Azza El-Hassan, Kings and Extras: Digging for a Palestinian Image, 2004. Courtesy: ICA, London

Some of the acetone sound reels of Tel al Zaatar had disintegrated into a fine powder, giving off noxious fumes as the containers were opened up. The monumental restoration work was carried out by Palestinian artist and filmmaker Emily Jacir in collaboration with Monica Maurer, a filmmaker who worked alongside the PLO Film Unit in the 1970s. Reconstructed from mostly unedited rushes in unmarked containers, the restored film incorporates everything that could be salvaged. Jacir refused to discard even the most damaged offcuts and fragments, avowing that she can ‘find a story in a grain of dust’.
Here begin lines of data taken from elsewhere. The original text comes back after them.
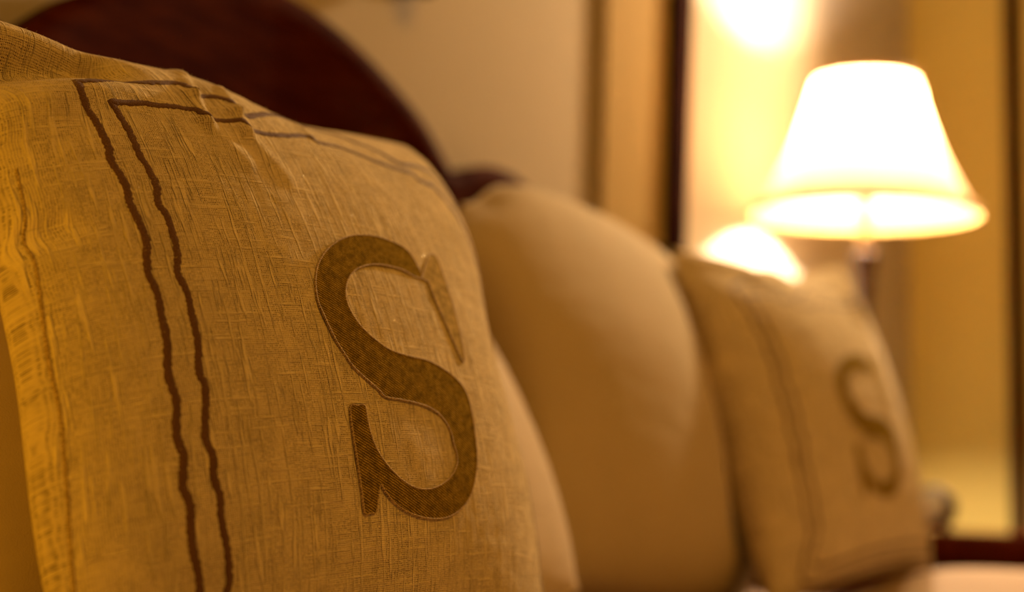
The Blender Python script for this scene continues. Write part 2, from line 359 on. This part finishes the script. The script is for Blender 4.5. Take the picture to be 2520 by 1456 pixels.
class Pillow:
    def __init__(s, a, b, T, Tb, p, warp=False, folds=(), crinkle=0., seed=0, rnd=0., drop=0., sag=()):
        s.drop = drop; s.sag = sag
        s.a, s.b, s.T, s.Tb, s.p, s.warp, s.folds, s.crinkle, s.seed, s.rnd = a, b, T, Tb, p, warp, folds, crinkle, seed, rnd
    def pts(s, u, v, back=False, lift=0., flat=False):
        u = np.asarray(u, float); v = np.asarray(v, float); c = 0 if s.rnd else .05
        h = np.maximum(1-u*u, 0)**s.p*np.maximum(1-v*v, 0)**s.p
        P = np.stack([s.a*u*(1-c*(1-v*v)*u*u), (s.Tb if back else -s.T)*h, s.b*v*(1-c*(1-u*u)*v*v)], -1)
        if s.rnd: P[..., 0] *= np.sqrt(1-s.rnd*v*v/2); P[..., 2] *= np.sqrt(1-s.rnd*u*u/2)
        if s.drop: q_ = np.exp(-((u+1)**2+(v-1)**2)/(2*.17**2)); P[..., 2] -= s.drop*q_; P[..., 0] += .4*s.drop*q_
        for cu, cv, su, sv_, dz in s.sag: P[..., 2] -= dz*np.exp(-((u-cu)/su)**2/2-((v-cv)/sv_)**2/2)
        if s.warp:
            B = np.exp(-((u[..., None]-WC[:, 0])**2+(v[..., None]-WC[:, 1])**2)/(2*.22**2)); P = P+B@WARP
        if not back: P[..., 1] -= s.relief(u, v, flat)+lift
        return P
    def relief(s, u, v, flat=False):
        d = np.zeros_like(u)
        for (u1, v1, u2, v2, sg, am) in s.folds:
            du, dv = u2-u1, v2-v1; L = du*du+dv*dv
            t = np.clip(((u-u1)*du+(v-v1)*dv)/L, 0, 1)
            d += am*np.exp(-((u-u1-t*du)**2+(v-v1-t*dv)**2)/(2*sg*sg))
        if s.crinkle and not flat:
            ed = np.minimum(1, np.minimum(1-np.abs(u), 1-np.abs(v))/.06).clip(0, 1)
            f = np.array([noise.noise((x*6, y*16, s.seed))+.8*noise.noise((x*22, y*8, s.seed+7))+.5*noise.noise((x*30, y*30, s.seed+3)) for x, y in zip(u.ravel(), v.ravel())]).reshape(u.shape)
            d += s.crinkle*f*ed
        return d
def spaced(n):     # denser towards the seam so the rounded edge is smooth
    t = np.linspace(-1, 1, n); return np.sign(t)*(1-(1-np.abs(t))**1.35)
def cover(pl, n, mat, parent, name='cover', bn=None):
    g = spaced(n); U, Vv = np.meshgrid(g, g)
    Pf = pl.pts(U, Vv).reshape(-1, 3); Pb = pl.pts(U, Vv, True).reshape(-1, 3)
    idx = np.arange(n*n).reshape(n, n)
    edge = (np.abs(U) > .9999) | (np.abs(Vv) > .9999); er = edge.ravel()
    Pf[er] = (Pf[er]+Pb[er])/2
    mp = np.where(er, np.arange(n*n), -1); ib = np.cumsum(~er)-1+n*n; bidx = np.where(er, np.arange(n*n), ib).reshape(n, n)
    V = np.concatenate([Pf, Pb[~er]])
    q = lambda I: np.stack([I[:-1, :-1], I[:-1, 1:], I[1:, 1:], I[1:, :-1]], -1).reshape(-1, 4)
    Fc = np.concatenate([q(idx), q(bidx)[:, ::-1]])
    uvm = np.stack([U.ravel()*pl.a, Vv.ravel()*pl.b], -1); uv = np.concatenate([uvm, uvm[~er]])
    return mesh_obj(name, V, Fc, mat, parent, True, uv)
def ribbon(pl, uv, width, mat, parent, name, lift=.0005, closed=False, rag=0., height=.0006, seed=1, flat=False):
    """flat woven band laid on the pillow's front; width in metres"""
    uv = np.asarray(uv, float); n = len(uv); S = np.array([pl.a, pl.b]); m = uv*S
    if closed: tg = np.roll(m, -1, 0)-np.roll(m, 1, 0)
    else: tg = np.gradient(m, axis=0)
    tg /= np.linalg.norm(tg, axis=1)[:, None]+1e-9; nm = np.stack([-tg[:, 1], tg[:, 0]], -1)
    rnd = random.Random(seed); prof_ = [(-.5, -.0004), (-.42, 1.), (0, 1.15), (.42, 1.), (.5, -.0004)]
    V, UVs, Fc = [], [], []; k = len(prof_); acc = 0
    wl = [width*(1+rag*rnd.uniform(-1, 1)) for _ in range(n)]; wr = [width*(1+rag*rnd.uniform(-1, 1)) for _ in range(n)]
    for o, hh in prof_:
        ww = np.array(wl if o < 0 else wr)
        q = m+nm*(o*ww)[:, None]; quv = np.clip(q/S, -1, 1)
        V.append(pl.pts(quv[:, 0], quv[:, 1], lift=lift+(height*hh if hh > 0 else -.0006), flat=flat)); UVs.append(q)
    V = np.stack(V, 1).reshape(-1, 3); UVs = np.stack(UVs, 1).reshape(-1, 2)
    for i in range(n if closed else n-1):
        j = (i+1) % n
        for c in range(k-1): Fc.append((i*k+c, i*k+c+1, j*k+c+1, j*k+c))
    return mesh_obj(name, V, Fc, mat, parent, True, UVs)
O_L = [[-0.7743,0.7361],[-0.7785,0.6903],[-0.7743,0.6474],[-0.7601,0.6106],[-0.7571,0.5709],[-0.7537,0.5315],[-0.7591,0.4862],[-0.7493,0.4408],[-0.7445,0.4024],[-0.748,0.3523],[-0.7446,0.3149],[-0.7383,0.2718],[-0.7389,0.2298],[-0.7552,0.1549],[-0.7494,0.1141],[-0.745,0.0707],[-0.7493,0.0153],[-0.7483,-0.0398],[-0.7632,-0.1296],[-0.7547,-0.189],[-0.7605,-0.2404],[-0.7652,-0.2964],[-0.7562,-0.3385],[-0.7671,-0.4123],[-0.7556,-0.4539],[-0.7599,-0.5415],[-0.7565,-0.5905],[-0.7491,-0.6589]]
I_L = [[-0.6952,0.6757],[-0.6869,0.6439],[-0.6796,0.6022],[-0.6765,0.547],[-0.6756,0.4996],[-0.666,0.4598],[-0.662,0.4008],[-0.6732,0.3496],[-0.6606,0.3117],[-0.6597,0.2562],[-0.663,0.1961],[-0.6772,0.1437],[-0.6696,0.1086],[-0.6661,0.0649],[-0.668,0.0254],[-0.6682,-0.047],[-0.6834,-0.133],[-0.6746,-0.1715],[-0.6963,-0.2954],[-0.6833,-0.3485],[-0.6897,-0.3935],[-0.6806,-0.4451],[-0.6822,-0.5048],[-0.6764,-0.5551],[-0.6719,-0.6534]]
O_T = [[-0.7732,0.739],[-0.6969,0.7602],[-0.6132,0.7972],[-0.5644,0.8058],[-0.5237,0.8091],[-0.4619,0.8228],[-0.3999,0.8326],[-0.3967,0.8003],[-0.3742,0.7838],[-0.3076,0.7964],[-0.2755,0.7877],[-0.26,0.7649],[-0.2449,0.7277],[-0.1929,0.7352],[-0.0292,0.8291],[0.08,0.89],[0.1327,0.8675],[0.2234,0.8691],[0.2875,0.8518],[0.3244,0.8206],[0.3857,0.7996],[0.459,0.7605],[0.5406,0.7237]]
I_T = [[-0.6983,0.6796],[-0.6462,0.6868],[-0.5929,0.6975],[-0.5411,0.7004],[-0.4996,0.7056],[-0.4589,0.7068],[-0.4271,0.7025],[-0.4187,0.6786],[-0.3782,0.6757],[-0.3251,0.6805],[-0.281,0.6795],[-0.2627,0.6582],[-0.2099,0.6556],[-0.1645,0.6594],[-0.0767,0.685],[0.0237,0.7233],[0.0634,0.7046],[0.1775,0.7215],[0.2561,0.709],[0.3386,0.6877],[0.4327,0.6808],[0.5774,0.6835]]
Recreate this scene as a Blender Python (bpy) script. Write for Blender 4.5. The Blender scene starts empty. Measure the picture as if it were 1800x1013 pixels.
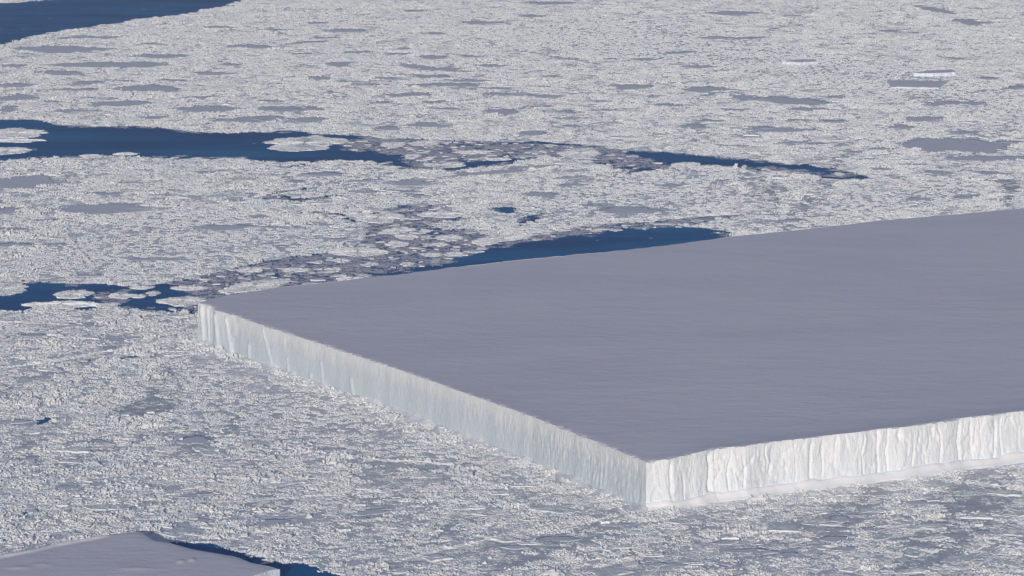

Jacir’s approach evokes Walter Benjamin’s ‘ragpicker’, the materialist historian who salvages the ‘refuse of history’, piecing together the ‘tradition of the oppressed’ from lost and obscured fragments. Likewise, Mohanad Yaqubi’s ambitious film Off Frame AKA Revolution Until Victory (2015) translates Benjamin’s historiographic conviction in ‘the principle of montage’ into a visual language. The result of extensive archival research, Yaqubi’s assemblage of around 36 extraordinary Palestinian and solidarity films is presented without the addition of a voiceover, just as Benjamin proposed of his own montage: ‘I needn’t say anything. Merely show’. These important visual testimonies of Palestinian resistance must continue to be shown and seen, restoring what was once lost to the new generation.

The 2018 London Palestine Film Festival runs across various venues from 16 – 28 November. The Cinema of the Palestinian Revolution held at the ICA on 20 November was organized by Professor Anandi Ramamurthy (Sheffield Hallam University) as part of the Creative Interruptions research project.

Nathan Geyer is a freelance writer based in London.